Dziwna gra Solidarności i OPZZ. Dlaczego związki nie zgadzają się na podwyżki dla pielęgniarek?
Pielęgniarki z Centrum Zdrowia Dziecka nie wytrzymały ciśnienia i przerwały protest. Udało im się wywalczyć 300 zł podwyżki, ale o przyjęciu do pracy większej liczby sióstr nie ma mowy. W dalszym ciągu będą więc pracować w warunkach zagrażających bezpieczeństwu małych pacjentów. Trudno więc to porozumienie potraktować jako sukces. Pożar ugaszono, ale ogień tli się nadal.
Istnieje niebezpieczeństwo, że konflikt, przygaszony w CZD, w każdej chwili może wybuchnąć gdzie indziej. Referenda strajkowe trwają w wielu szpitalach w całym kraju. Wszędzie brakuje pielęgniarek, a rząd mówi wprawdzie o koniecznych zmianach systemowych, ale nie bardzo wiadomo, na czym będą one polegać. Nieznany jest też termin ich wprowadzenia. A co najważniejsze – źródło ich finansowania. Konkretów brak. Pieniędzy także. Rząd z uporem natomiast wskazuje winnego: poprzedników z PO i PSL.
Nawet te wywalczone 300 zł pisane są jakby patykiem na wodzie. CZD nie dostało bowiem dodatkowych pieniędzy (oprócz miliona zł na zainstalowanie nowego rezonansu magnetycznego). Środki na sfinansowanie obietnic mają pochodzić z podwyższonych, wysokospecjalistycznych wycen świadczeń pediatrycznych. Wygląda więc na to, że podwyżek długo jednak nie będzie.

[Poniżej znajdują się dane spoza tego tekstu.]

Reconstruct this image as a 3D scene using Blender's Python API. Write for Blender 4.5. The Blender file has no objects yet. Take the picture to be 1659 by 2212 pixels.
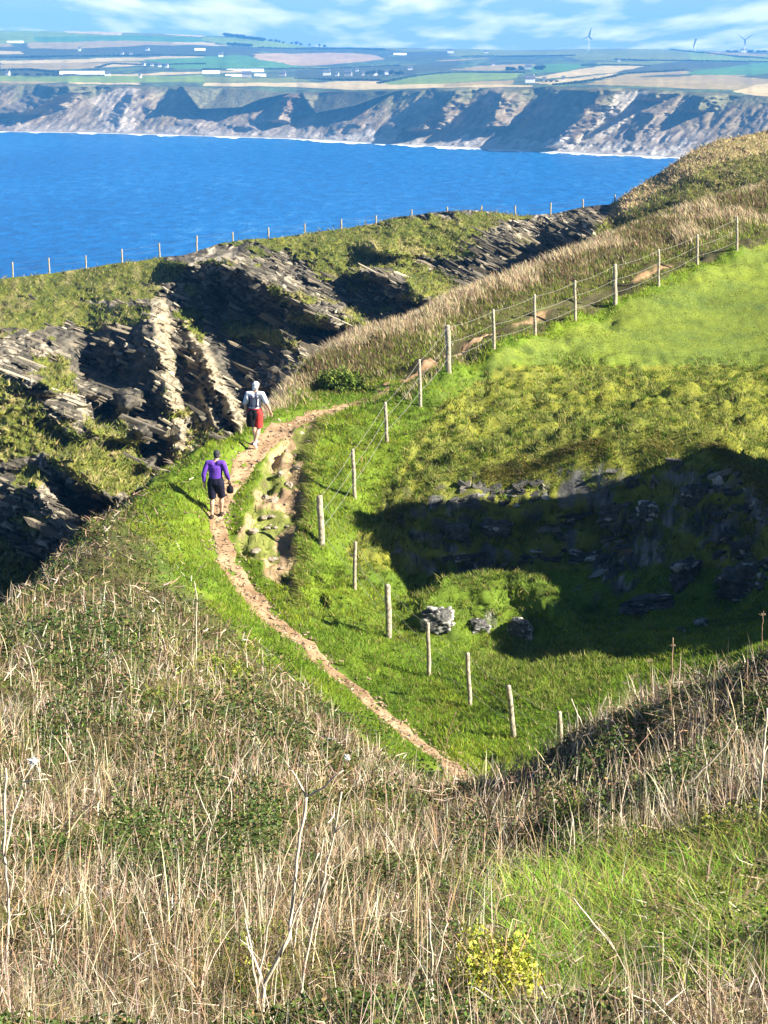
import bpy, bmesh, math, random
import numpy as np
from mathutils import Vector, Matrix
rng = np.random.default_rng(7)
random.seed(7)
scn = bpy.context.scene
COL = scn.collection

# ------------------------------------------------------------------ camera
F = 4731.0                       # focal length in units of a 1659 x 2212 frame
PITCH = math.atan((1106 - 105) / F)
CP, SP = math.cos(PITCH), math.sin(PITCH)
SEA = -90.0

def ray(px, py):
    a = (np.asarray(px, float) - 829.5) / F
    b = (1106.0 - np.asarray(py, float)) / F
    fw = CP + b * SP
    return a / fw, (b * CP - SP) / fw

def W(px, py, y):
    u, v = ray(px, py)
    y = np.asarray(y, float)
    return np.stack([u * y, y + 0 * u, v * y], -1)

def project(x, y, z):
    d = y * CP - z * SP
    v = y * SP + z * CP
    return 829.5 + F * x / d, 1106.0 - F * v / d

cam_d = bpy.data.cameras.new('camera')
cam = bpy.data.objects.new('camera', cam_d)
COL.objects.link(cam)
cam.location = (0, 0, 0)
cam.rotation_euler = (math.pi / 2 - PITCH, 0, 0)
cam_d.sensor_fit = 'VERTICAL'
cam_d.sensor_height = 36
cam_d.lens = 36 * F / 2212.0
cam_d.clip_start = 0.05
cam_d.clip_end = 30000
scn.camera = cam
scn.render.resolution_x, scn.render.resolution_y = 768, 1024

# ------------------------------------------------------------------ helpers
def tag(o, label=None, cat=None, group=None, kind=None):
    if label: o['label'] = label
    if cat: o['category'] = cat
    if group: o['group'] = group
    if kind: o['kind'] = kind
    return o

def mesh_np(name, V, faces, mat=None, parent=None, cols=None, smooth=True, attrs=None):
    """faces: list of int arrays (n,3) / (n,4)"""
    me = bpy.data.meshes.new(name)
    V = np.asarray(V, np.float32)
    faces = [np.asarray(f, np.int32) for f in faces if len(f)]
    li = np.concatenate([f.ravel() for f in faces])
    tot = np.concatenate([np.full(len(f), f.shape[1], np.int32) for f in faces])
    st = np.concatenate([[0], np.cumsum(tot)[:-1]]).astype(np.int32)
    me.vertices.add(len(V)); me.vertices.foreach_set('co', V.ravel())
    me.loops.add(len(li)); me.loops.foreach_set('vertex_index', li)
    me.polygons.add(len(tot)); me.polygons.foreach_set('loop_start', st)
    me.polygons.foreach_set('use_smooth', np.full(len(tot), smooth, bool))
    me.update(calc_edges=True)
    if cols is not None:
        c = np.ones((len(V), 4), np.float32); c[:, :3] = cols
        at = me.color_attributes.new('Col', 'FLOAT_COLOR', 'POINT')
        at.data.foreach_set('color', c.ravel())
    for k, a in (attrs or {}).items():
        at = me.attributes.new(k, 'FLOAT', 'POINT')
        at.data.foreach_set('value', np.asarray(a, np.float32))
    o = bpy.data.objects.new(name, me)
    COL.objects.link(o)
    if mat: me.materials.append(mat)
    if parent: o.parent = parent
    return o

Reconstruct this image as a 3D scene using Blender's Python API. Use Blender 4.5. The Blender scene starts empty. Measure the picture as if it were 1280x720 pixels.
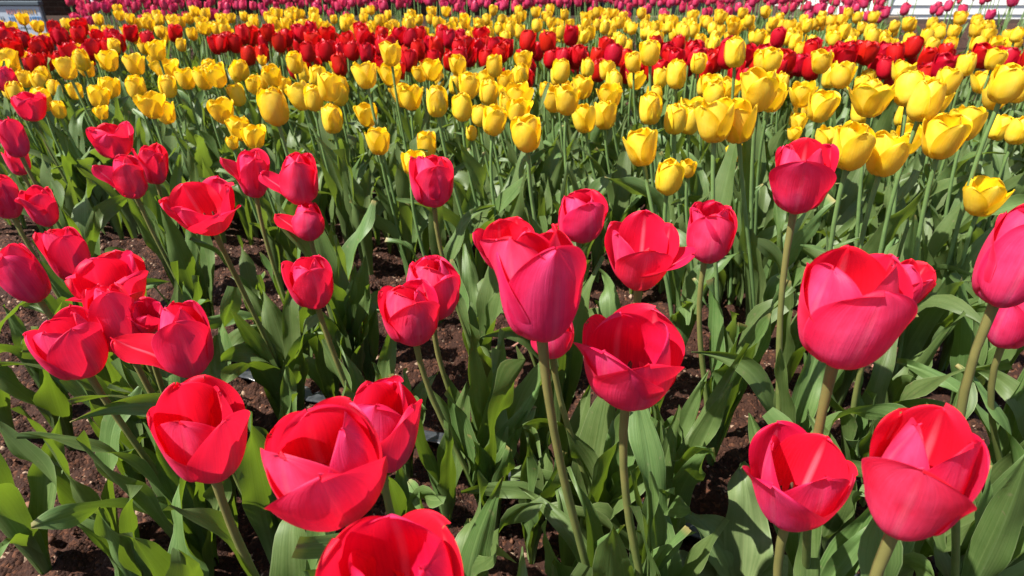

Dziwny stosunek do pielęgniarek ma zarówno „Solidarność”, jak i OPZZ. Oba związki zawodowe żądają od ministerstwa zdrowia anulowania porozumienia, jakie z poprzednim ministrem zdrowia Marianem Zembalą podpisał Ogólnopolski Związek Zawodowy Pielęgniarek i Położnych.
W jego wyniku, też po proteście, siostry wywalczyły aż 1,6 tys. zł podwyżki podzielonej na cztery lata. Ostatnią ratę miały otrzymać w 2018 r. – niby na papierze wygląda to dużo, ale w rzeczywistości niewiele z tego jest, bo nie wszędzie wypłacono pierwsze raty podwyżek. Zarówno „Solidarność”, jak i OPZZ uważają, że to porozumienie godzi w solidarność i równość zawodów medycznych i zostało zawarte niezgodnie z prawem. Solidarniej więc będzie, jak pielęgniarki nie dostaną podwyżek?
Szkoda, że solidarni z siostrami nie czują się np. górnicy, którzy skutecznie walczą o przywileje dla siebie, nie myśląc o innych grupach zawodowych. Gdyby rząd rzeczywiście posłuchał liderów związkowych i cofnął pielęgniarkom podwyżki obiecane przez rząd PO-PSL, możemy mieć do czynienia z ogólnopolskim strajkiem pielęgniarek, do którego protest w CZD okaże się zaledwie przygrywką. Pacjenci znów okażą się zakładnikami.